- Records to use -
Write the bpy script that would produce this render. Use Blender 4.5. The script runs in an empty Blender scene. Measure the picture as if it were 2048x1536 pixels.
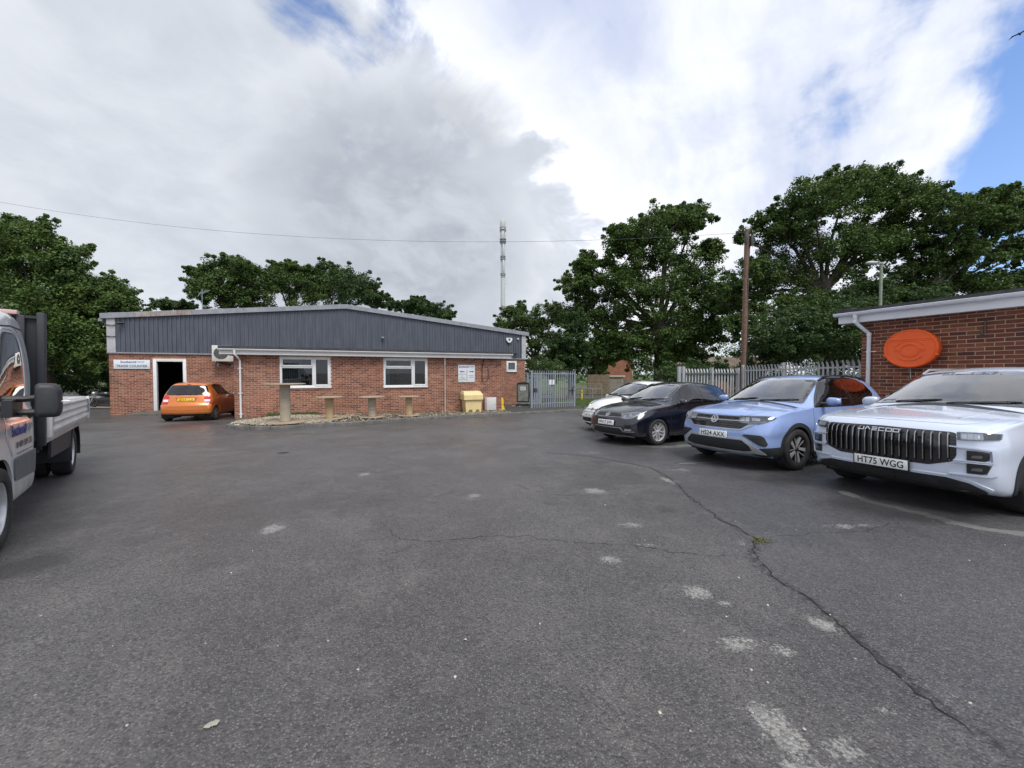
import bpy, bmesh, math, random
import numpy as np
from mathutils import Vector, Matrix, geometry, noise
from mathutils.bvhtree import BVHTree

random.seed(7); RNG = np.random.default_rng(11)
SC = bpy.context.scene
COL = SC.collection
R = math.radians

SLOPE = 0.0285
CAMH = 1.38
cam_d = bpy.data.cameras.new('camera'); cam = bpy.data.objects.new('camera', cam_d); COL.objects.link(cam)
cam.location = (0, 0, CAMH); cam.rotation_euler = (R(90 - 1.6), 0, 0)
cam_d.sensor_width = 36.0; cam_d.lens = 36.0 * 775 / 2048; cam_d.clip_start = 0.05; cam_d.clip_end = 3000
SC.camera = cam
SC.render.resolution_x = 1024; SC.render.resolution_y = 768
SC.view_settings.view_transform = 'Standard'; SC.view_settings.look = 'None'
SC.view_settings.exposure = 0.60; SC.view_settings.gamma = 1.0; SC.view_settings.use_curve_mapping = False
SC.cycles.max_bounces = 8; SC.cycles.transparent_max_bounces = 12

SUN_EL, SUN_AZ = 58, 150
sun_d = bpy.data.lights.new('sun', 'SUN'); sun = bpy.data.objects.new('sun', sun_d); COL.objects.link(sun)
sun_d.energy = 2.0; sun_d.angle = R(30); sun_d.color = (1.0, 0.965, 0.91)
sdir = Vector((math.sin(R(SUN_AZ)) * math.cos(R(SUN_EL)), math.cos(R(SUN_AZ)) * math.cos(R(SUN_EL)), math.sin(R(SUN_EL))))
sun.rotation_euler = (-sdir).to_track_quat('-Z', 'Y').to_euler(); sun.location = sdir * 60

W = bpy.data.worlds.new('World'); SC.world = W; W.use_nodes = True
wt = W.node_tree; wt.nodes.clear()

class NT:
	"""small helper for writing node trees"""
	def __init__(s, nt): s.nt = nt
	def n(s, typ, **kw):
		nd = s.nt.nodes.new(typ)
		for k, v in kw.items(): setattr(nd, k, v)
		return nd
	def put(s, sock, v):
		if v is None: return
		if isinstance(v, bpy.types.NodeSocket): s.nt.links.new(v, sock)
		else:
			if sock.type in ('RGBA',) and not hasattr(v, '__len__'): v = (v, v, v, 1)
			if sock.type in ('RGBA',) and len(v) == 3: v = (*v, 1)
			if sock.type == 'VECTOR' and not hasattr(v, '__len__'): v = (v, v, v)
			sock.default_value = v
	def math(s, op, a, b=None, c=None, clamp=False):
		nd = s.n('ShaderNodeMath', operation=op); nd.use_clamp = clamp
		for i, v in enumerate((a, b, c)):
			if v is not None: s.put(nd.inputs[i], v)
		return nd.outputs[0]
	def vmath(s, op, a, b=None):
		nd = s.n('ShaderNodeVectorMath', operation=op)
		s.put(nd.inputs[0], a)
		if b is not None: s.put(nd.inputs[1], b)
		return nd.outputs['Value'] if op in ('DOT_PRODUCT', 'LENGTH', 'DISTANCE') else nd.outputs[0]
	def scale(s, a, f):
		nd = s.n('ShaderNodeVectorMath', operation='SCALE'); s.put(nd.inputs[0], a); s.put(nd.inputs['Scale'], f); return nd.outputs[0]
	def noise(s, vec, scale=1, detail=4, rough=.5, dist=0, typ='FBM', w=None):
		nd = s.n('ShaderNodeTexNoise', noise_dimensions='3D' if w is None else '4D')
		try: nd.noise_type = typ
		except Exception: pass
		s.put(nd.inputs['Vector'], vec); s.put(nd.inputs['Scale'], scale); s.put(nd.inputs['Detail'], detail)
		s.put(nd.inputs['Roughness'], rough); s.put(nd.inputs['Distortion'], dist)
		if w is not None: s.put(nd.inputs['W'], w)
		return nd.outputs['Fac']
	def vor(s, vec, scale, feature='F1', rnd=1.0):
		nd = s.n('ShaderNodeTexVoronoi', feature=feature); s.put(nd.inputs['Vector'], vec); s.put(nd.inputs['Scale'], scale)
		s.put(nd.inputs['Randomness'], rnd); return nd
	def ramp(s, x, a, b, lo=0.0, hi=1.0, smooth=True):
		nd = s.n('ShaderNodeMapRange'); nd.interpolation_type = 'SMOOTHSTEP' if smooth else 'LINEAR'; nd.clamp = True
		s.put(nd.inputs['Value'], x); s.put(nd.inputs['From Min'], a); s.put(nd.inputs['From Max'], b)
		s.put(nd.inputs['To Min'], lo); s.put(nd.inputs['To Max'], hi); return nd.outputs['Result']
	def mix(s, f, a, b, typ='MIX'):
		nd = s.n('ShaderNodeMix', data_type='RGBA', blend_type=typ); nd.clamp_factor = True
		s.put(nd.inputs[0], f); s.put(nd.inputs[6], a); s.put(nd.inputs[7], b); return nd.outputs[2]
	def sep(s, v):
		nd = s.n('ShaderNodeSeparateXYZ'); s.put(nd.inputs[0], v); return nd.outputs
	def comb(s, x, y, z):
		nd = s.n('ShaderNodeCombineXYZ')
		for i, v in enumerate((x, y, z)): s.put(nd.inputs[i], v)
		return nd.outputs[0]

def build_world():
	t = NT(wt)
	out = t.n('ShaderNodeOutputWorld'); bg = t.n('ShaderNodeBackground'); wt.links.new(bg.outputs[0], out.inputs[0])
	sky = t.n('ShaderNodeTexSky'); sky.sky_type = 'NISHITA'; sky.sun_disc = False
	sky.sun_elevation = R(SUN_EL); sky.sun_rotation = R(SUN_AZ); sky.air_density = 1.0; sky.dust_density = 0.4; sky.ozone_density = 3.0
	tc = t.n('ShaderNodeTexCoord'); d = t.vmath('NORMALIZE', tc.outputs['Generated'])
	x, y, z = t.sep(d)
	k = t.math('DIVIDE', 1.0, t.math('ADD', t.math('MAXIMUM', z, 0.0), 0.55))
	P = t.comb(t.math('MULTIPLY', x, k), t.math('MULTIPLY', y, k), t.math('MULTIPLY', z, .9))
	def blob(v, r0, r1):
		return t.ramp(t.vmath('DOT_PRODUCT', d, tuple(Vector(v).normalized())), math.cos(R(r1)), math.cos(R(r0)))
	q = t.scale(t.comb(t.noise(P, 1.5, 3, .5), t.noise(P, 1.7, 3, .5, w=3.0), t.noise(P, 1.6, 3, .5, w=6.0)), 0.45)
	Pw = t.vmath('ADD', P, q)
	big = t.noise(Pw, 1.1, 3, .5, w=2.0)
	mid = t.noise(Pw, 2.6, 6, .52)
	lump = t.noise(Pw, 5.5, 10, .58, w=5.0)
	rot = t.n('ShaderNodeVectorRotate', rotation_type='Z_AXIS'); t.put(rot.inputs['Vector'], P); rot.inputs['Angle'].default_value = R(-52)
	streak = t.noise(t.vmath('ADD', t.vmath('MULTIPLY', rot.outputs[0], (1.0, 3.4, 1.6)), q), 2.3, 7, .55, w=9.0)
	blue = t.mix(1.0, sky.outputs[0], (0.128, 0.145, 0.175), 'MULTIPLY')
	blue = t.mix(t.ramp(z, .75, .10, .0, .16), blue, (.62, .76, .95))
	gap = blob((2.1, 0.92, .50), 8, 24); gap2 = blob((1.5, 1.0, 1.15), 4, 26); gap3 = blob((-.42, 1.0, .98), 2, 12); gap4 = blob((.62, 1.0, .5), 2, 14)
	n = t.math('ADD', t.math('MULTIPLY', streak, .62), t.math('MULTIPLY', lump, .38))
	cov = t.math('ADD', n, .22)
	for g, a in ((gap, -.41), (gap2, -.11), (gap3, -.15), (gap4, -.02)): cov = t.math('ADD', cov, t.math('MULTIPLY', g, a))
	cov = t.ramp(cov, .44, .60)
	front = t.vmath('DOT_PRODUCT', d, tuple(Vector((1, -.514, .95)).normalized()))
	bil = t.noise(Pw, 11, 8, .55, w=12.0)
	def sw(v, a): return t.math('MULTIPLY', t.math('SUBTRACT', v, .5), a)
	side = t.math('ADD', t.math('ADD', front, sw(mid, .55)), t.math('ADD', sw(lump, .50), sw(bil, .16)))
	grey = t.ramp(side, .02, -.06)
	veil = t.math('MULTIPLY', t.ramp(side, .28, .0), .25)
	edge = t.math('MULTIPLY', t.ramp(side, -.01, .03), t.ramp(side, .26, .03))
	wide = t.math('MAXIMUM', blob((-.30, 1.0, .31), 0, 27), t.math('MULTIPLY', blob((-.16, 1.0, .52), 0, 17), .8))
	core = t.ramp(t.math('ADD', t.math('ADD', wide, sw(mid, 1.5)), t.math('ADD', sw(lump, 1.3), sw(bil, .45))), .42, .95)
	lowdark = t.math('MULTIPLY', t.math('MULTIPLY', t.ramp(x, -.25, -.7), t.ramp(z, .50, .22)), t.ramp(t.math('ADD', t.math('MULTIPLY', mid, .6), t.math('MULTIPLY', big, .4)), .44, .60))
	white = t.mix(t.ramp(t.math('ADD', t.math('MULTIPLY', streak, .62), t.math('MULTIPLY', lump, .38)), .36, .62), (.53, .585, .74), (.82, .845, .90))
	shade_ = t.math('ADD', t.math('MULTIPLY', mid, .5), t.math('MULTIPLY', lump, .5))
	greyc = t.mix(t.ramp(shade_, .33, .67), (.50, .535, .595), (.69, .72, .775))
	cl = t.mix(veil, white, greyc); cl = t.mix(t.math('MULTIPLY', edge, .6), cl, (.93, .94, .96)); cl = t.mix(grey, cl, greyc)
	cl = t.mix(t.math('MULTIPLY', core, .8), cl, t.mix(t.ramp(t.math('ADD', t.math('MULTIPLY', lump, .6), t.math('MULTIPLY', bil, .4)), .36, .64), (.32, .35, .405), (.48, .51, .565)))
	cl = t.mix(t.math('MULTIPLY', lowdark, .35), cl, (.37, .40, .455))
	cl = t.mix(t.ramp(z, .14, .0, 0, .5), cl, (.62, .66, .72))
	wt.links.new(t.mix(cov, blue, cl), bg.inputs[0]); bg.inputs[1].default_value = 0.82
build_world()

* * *

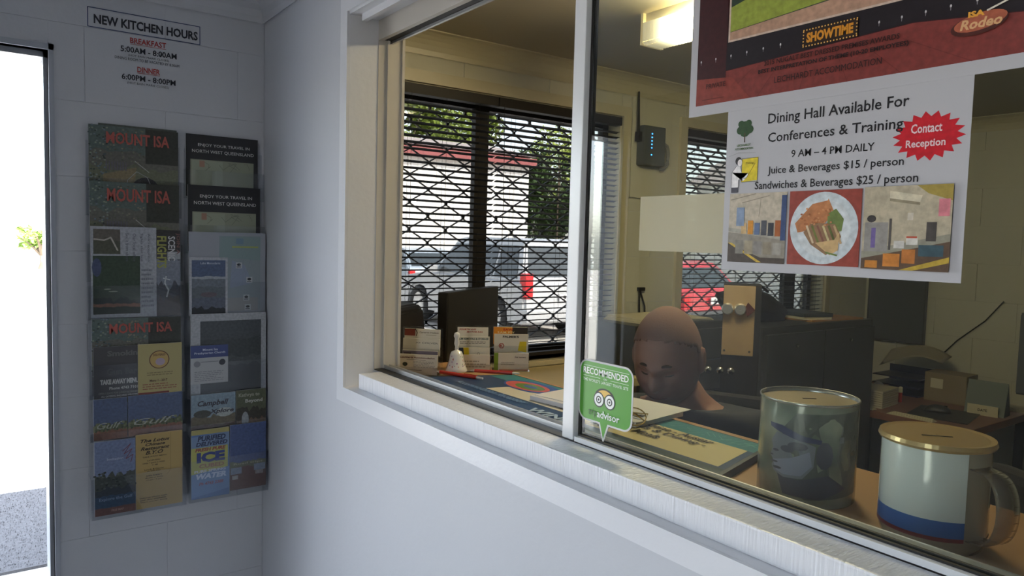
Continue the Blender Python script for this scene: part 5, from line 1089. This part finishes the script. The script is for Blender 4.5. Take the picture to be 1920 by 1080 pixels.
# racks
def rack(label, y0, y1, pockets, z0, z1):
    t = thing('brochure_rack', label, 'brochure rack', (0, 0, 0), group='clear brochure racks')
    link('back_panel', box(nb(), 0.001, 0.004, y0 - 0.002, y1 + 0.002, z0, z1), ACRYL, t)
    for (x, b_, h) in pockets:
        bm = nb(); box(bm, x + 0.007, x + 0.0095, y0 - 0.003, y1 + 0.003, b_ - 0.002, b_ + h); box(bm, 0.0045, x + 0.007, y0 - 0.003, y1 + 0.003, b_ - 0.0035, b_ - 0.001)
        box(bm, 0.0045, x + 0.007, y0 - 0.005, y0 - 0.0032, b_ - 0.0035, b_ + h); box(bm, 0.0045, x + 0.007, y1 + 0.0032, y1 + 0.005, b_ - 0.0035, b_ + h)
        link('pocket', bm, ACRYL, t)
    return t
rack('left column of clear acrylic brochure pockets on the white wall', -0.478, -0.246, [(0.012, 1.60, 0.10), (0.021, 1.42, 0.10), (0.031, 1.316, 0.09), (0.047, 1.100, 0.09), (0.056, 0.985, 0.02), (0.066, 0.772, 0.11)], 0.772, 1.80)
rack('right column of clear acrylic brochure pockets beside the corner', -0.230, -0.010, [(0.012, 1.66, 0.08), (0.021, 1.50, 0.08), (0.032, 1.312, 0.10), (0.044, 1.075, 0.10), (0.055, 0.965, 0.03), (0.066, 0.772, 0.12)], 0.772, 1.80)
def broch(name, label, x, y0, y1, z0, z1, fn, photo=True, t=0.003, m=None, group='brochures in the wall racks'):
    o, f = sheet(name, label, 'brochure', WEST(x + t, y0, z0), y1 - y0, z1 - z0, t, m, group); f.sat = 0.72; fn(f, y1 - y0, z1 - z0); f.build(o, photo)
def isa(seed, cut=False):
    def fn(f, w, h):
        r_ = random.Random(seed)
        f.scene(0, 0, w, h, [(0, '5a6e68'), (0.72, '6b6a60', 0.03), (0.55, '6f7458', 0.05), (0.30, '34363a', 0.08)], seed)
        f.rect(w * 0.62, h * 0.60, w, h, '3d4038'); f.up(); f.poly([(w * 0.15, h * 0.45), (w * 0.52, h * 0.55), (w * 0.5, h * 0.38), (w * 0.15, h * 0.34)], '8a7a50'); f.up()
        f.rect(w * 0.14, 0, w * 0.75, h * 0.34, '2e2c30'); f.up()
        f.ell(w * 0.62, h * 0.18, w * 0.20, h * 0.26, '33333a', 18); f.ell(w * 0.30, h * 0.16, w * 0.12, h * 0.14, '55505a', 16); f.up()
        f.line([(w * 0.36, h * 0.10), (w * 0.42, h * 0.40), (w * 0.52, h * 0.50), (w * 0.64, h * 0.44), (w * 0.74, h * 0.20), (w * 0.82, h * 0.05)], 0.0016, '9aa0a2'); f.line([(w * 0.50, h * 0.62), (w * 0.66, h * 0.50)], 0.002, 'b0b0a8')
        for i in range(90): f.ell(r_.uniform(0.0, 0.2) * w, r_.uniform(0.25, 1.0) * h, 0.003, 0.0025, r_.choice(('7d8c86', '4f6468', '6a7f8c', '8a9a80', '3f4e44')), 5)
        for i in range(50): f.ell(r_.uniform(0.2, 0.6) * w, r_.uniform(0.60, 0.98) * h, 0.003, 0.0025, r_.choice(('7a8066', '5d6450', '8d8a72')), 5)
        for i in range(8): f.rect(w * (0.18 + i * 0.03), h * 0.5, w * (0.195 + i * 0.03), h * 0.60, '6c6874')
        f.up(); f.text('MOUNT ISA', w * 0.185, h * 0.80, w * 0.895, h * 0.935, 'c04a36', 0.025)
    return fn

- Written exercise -
Omit all pictures and repeat exactly the lines from the one containing "Write the bpy" through the one containing "wt = W.node_tree; wt.nodes.clear()", ends included, with nothing added.

- Solution -
Write the bpy script that would produce this render. Use Blender 4.5. The script runs in an empty Blender scene. Measure the picture as if it were 2048x1536 pixels.
import bpy, bmesh, math, random
import numpy as np
from mathutils import Vector, Matrix, geometry, noise
from mathutils.bvhtree import BVHTree

random.seed(7); RNG = np.random.default_rng(11)
SC = bpy.context.scene
COL = SC.collection
R = math.radians

SLOPE = 0.0285
CAMH = 1.38
cam_d = bpy.data.cameras.new('camera'); cam = bpy.data.objects.new('camera', cam_d); COL.objects.link(cam)
cam.location = (0, 0, CAMH); cam.rotation_euler = (R(90 - 1.6), 0, 0)
cam_d.sensor_width = 36.0; cam_d.lens = 36.0 * 775 / 2048; cam_d.clip_start = 0.05; cam_d.clip_end = 3000
SC.camera = cam
SC.render.resolution_x = 1024; SC.render.resolution_y = 768
SC.view_settings.view_transform = 'Standard'; SC.view_settings.look = 'None'
SC.view_settings.exposure = 0.60; SC.view_settings.gamma = 1.0; SC.view_settings.use_curve_mapping = False
SC.cycles.max_bounces = 8; SC.cycles.transparent_max_bounces = 12

SUN_EL, SUN_AZ = 58, 150
sun_d = bpy.data.lights.new('sun', 'SUN'); sun = bpy.data.objects.new('sun', sun_d); COL.objects.link(sun)
sun_d.energy = 2.0; sun_d.angle = R(30); sun_d.color = (1.0, 0.965, 0.91)
sdir = Vector((math.sin(R(SUN_AZ)) * math.cos(R(SUN_EL)), math.cos(R(SUN_AZ)) * math.cos(R(SUN_EL)), math.sin(R(SUN_EL))))
sun.rotation_euler = (-sdir).to_track_quat('-Z', 'Y').to_euler(); sun.location = sdir * 60

W = bpy.data.worlds.new('World'); SC.world = W; W.use_nodes = True
wt = W.node_tree; wt.nodes.clear()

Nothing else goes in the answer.